Clark's presence short-circuited that process. Like a number of the business delegation he is impressed with her ability to facilitate dialogue and her grasp of IT.

But if the business team were happy with the entree Clark provided they were less happy with the media and their anger was not restricted to the Hindustan Times, one of the few Indian papers to mark Clark's visit by more than just the occasional photograph.

The business members of the delegation were appalled New Zealand media accompanying Clark spent time asking questions about her embattled Cabinet Minister John Tamihere and nuclear tensions when they could have been writing about business opportunities.

When a public relations woman at an Indian conglomerate mistakenly told the media her company made nuclear weapons, journalists began asking whether the company supported the Indian Government's nuclear weapons programme. One business delegate rang TVNZ telling it not to report what happened and he and colleagues claimed the coverage amounted to treason.

New Zealand's Indian business community is likely to help provide a critical link between the countries' markets, as will Indian employees in New Zealand businesses. Aside from Choudhary, New Zealand's Chief Ombudsman Anand Satyanand and Chief Family Commissioner Rajen Prasad were also part of the delegation, representing members of the India diaspora only recently actively embraced by the Indian Government.

Prasad, born and raised in Fiji as the grandchild of indentured labourers brought there, says this occurred after that Government did its homework and realised much of the success of the Chinese economic revolution could be attributed to the contribution of Chinese living abroad.
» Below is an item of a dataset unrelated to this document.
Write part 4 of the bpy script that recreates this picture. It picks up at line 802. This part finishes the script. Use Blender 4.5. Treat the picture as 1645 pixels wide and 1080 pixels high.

Looking at the 20 million Indians living overseas, the Indian Government which had ignored those who had left, realised "they had to change their signal".

On a nation-to-nation level the task of generating cross-country interest will largely lie with New Zealand.

Helen Clark acknowledged as much when, referring to India and New Zealand as the bookends of Asia in Dehli, she added "although I don't know that we weigh the same".